Problem description ▸ Pictures excluded, return the lines below from the first through the line holding "sc.camera = co".

Recorded information ▸
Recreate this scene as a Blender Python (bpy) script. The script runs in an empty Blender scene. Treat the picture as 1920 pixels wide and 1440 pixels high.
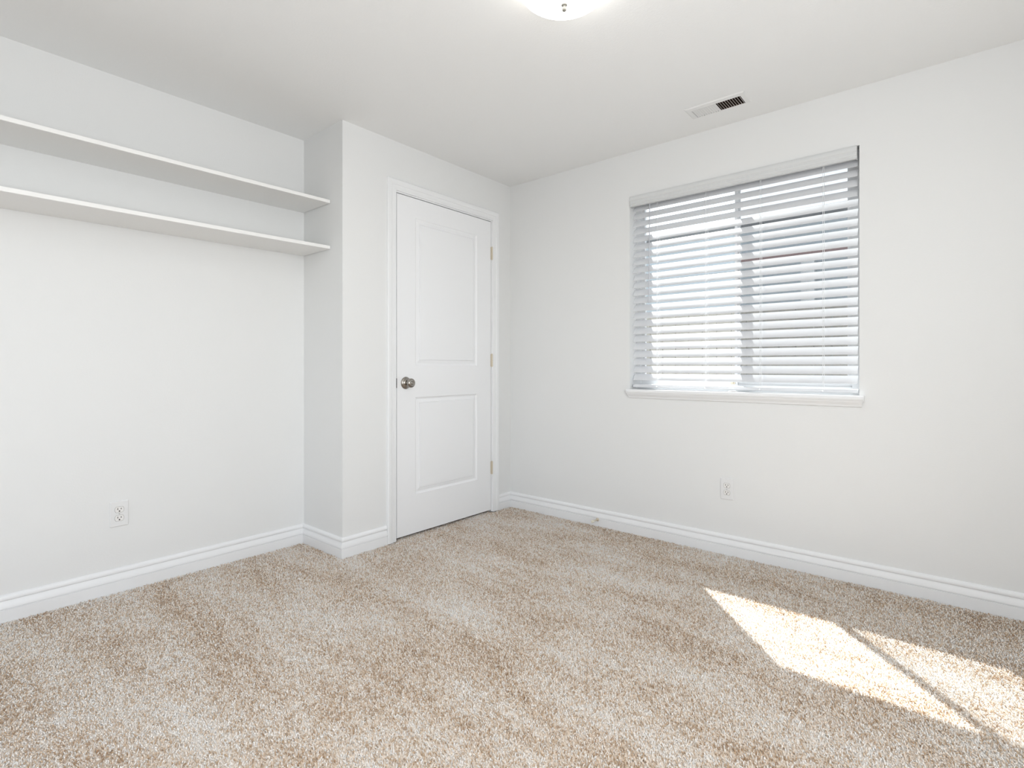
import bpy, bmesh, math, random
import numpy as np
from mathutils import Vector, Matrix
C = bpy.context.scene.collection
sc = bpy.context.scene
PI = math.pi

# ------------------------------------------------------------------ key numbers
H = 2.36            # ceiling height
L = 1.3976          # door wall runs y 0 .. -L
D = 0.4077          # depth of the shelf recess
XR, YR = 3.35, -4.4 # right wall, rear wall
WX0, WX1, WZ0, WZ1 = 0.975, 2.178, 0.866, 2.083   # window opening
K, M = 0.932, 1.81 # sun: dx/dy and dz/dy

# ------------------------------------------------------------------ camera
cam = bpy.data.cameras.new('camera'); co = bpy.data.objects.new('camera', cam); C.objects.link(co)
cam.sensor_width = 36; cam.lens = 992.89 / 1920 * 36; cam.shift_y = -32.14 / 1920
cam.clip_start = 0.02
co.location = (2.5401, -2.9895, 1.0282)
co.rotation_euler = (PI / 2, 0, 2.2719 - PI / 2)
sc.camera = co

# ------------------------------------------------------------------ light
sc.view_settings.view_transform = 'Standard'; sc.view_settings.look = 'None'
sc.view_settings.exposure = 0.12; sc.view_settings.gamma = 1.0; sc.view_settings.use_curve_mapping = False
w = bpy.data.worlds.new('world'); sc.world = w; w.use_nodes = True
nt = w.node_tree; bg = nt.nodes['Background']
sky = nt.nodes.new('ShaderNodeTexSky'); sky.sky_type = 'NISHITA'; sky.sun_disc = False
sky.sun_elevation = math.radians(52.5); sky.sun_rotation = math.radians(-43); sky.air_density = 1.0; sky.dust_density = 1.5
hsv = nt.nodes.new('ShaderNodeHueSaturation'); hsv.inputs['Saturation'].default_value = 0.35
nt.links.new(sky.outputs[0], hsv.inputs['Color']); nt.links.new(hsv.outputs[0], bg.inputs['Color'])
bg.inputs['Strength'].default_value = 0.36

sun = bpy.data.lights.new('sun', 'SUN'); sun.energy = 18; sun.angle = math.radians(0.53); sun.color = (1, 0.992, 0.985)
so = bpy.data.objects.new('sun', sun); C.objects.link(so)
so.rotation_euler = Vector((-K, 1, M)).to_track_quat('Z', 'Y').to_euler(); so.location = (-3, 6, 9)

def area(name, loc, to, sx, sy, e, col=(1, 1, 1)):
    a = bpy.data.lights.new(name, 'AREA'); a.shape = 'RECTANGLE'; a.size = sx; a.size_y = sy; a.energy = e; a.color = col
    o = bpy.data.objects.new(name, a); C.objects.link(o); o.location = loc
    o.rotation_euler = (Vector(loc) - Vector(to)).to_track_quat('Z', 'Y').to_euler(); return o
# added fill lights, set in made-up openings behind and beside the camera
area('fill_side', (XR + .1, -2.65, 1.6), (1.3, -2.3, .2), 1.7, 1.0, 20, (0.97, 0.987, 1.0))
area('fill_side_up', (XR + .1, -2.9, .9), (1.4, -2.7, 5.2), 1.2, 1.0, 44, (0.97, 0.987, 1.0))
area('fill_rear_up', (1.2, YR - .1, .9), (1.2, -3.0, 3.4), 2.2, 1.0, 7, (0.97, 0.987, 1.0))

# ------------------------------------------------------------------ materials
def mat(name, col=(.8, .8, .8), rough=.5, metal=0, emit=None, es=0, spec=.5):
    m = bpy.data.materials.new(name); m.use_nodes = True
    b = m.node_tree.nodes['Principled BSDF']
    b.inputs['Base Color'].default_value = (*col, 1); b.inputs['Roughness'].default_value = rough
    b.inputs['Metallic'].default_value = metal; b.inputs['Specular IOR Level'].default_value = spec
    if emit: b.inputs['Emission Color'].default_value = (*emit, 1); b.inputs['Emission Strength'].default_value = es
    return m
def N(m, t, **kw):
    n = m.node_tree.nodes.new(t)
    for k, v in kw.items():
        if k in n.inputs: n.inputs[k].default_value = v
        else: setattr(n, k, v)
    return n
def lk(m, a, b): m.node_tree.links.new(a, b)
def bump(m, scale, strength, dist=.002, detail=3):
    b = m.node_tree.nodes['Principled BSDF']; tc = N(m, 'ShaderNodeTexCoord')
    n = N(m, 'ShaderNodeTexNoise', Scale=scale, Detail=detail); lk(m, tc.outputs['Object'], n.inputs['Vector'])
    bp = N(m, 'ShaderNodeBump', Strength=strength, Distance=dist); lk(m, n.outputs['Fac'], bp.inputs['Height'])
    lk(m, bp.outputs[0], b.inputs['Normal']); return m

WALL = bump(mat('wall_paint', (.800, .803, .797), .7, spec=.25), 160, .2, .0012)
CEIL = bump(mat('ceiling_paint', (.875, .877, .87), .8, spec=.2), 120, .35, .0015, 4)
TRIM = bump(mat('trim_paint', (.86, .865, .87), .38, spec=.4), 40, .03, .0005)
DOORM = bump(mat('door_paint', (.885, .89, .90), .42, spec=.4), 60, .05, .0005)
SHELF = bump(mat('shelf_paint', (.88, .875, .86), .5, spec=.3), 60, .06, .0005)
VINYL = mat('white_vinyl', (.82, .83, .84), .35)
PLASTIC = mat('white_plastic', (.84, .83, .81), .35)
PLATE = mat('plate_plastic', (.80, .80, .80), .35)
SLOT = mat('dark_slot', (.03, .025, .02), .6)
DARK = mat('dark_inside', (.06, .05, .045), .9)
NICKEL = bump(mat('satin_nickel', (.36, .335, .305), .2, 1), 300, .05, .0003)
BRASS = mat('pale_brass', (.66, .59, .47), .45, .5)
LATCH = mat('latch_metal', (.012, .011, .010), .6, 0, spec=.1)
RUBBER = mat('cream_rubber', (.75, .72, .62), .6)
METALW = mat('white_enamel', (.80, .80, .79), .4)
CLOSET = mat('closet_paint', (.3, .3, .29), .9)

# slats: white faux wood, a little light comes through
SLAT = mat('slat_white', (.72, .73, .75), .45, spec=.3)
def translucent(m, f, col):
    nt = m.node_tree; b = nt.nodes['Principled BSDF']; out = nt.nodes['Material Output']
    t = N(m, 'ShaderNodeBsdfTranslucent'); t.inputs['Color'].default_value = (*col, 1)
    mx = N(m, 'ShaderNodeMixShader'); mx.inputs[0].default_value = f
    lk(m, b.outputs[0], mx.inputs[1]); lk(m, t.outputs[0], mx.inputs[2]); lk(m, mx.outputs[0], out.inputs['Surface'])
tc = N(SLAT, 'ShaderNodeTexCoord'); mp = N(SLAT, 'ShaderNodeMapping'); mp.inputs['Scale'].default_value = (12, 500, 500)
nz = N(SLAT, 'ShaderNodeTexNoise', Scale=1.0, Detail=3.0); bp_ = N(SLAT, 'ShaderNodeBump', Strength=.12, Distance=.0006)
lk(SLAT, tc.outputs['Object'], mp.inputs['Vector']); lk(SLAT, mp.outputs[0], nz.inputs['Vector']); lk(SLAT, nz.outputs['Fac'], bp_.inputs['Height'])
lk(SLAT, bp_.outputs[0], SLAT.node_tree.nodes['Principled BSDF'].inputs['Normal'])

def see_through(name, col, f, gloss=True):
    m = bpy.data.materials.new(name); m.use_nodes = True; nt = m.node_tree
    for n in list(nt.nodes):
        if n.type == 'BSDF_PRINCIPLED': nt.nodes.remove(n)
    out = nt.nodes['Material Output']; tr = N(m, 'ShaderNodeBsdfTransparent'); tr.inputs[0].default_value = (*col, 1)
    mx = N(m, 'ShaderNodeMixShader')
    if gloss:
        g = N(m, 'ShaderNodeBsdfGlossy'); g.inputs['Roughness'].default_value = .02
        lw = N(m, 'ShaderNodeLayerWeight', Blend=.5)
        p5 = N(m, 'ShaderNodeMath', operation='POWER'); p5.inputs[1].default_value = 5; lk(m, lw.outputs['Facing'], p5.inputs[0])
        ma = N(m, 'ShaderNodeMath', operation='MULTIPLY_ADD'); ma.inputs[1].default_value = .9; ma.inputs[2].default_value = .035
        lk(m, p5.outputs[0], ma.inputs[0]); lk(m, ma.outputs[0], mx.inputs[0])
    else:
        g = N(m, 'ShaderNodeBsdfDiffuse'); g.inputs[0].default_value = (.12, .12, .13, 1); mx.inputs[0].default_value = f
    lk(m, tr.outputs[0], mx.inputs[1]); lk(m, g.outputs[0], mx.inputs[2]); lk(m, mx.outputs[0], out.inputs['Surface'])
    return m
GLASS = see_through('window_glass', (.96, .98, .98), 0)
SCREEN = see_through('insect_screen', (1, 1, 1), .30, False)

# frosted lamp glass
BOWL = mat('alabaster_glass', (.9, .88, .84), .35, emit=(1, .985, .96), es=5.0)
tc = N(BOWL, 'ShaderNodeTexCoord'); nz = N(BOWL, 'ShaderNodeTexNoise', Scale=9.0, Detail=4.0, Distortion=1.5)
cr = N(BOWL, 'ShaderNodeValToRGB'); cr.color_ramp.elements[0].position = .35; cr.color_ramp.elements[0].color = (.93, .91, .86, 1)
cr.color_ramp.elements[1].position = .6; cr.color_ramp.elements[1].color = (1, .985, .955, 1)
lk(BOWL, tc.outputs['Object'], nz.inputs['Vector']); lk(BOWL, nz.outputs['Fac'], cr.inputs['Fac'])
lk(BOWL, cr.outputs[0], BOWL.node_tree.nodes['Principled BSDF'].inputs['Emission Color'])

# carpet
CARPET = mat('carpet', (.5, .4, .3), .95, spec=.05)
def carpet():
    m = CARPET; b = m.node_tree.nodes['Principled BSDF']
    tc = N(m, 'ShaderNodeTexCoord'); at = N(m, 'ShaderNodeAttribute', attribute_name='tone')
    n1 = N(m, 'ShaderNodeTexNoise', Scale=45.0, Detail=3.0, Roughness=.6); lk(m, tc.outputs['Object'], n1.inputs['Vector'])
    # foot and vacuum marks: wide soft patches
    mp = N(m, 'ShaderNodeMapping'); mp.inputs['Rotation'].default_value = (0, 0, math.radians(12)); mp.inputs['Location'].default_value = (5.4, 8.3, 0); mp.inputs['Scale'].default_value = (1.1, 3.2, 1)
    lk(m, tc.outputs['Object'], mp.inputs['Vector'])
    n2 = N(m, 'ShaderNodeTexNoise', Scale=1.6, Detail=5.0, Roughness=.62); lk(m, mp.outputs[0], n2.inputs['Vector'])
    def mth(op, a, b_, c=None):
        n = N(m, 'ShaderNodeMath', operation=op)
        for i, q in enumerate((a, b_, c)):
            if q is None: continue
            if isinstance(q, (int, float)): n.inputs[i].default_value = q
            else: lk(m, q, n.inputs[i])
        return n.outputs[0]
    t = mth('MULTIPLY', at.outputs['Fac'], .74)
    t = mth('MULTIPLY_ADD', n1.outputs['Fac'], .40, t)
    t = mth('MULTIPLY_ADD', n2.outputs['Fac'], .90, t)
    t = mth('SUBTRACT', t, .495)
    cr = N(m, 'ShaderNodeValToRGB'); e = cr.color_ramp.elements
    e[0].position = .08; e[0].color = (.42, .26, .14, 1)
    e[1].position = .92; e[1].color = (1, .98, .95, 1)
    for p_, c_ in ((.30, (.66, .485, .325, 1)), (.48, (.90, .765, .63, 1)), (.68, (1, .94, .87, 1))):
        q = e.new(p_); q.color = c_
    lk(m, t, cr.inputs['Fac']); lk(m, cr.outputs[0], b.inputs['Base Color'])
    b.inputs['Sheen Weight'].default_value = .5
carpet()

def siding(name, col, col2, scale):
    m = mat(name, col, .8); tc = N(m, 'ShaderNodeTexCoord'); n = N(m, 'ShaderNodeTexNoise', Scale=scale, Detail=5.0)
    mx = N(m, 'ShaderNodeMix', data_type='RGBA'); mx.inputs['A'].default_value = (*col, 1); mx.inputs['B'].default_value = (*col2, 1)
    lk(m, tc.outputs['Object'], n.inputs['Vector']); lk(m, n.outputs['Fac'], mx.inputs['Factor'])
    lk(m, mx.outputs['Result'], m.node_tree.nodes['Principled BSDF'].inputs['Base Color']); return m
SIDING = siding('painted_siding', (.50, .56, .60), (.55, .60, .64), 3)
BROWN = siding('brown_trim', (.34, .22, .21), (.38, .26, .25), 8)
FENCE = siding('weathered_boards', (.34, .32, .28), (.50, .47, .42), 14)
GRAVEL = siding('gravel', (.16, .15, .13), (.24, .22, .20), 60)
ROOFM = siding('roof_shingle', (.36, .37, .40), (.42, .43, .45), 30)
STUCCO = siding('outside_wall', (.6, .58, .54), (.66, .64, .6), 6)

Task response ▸
Recreate this scene as a Blender Python (bpy) script. The script runs in an empty Blender scene. Treat the picture as 1920 pixels wide and 1440 pixels high.
import bpy, bmesh, math, random
import numpy as np
from mathutils import Vector, Matrix
C = bpy.context.scene.collection
sc = bpy.context.scene
PI = math.pi

# ------------------------------------------------------------------ key numbers
H = 2.36            # ceiling height
L = 1.3976          # door wall runs y 0 .. -L
D = 0.4077          # depth of the shelf recess
XR, YR = 3.35, -4.4 # right wall, rear wall
WX0, WX1, WZ0, WZ1 = 0.975, 2.178, 0.866, 2.083   # window opening
K, M = 0.932, 1.81 # sun: dx/dy and dz/dy

# ------------------------------------------------------------------ camera
cam = bpy.data.cameras.new('camera'); co = bpy.data.objects.new('camera', cam); C.objects.link(co)
cam.sensor_width = 36; cam.lens = 992.89 / 1920 * 36; cam.shift_y = -32.14 / 1920
cam.clip_start = 0.02
co.location = (2.5401, -2.9895, 1.0282)
co.rotation_euler = (PI / 2, 0, 2.2719 - PI / 2)
sc.camera = co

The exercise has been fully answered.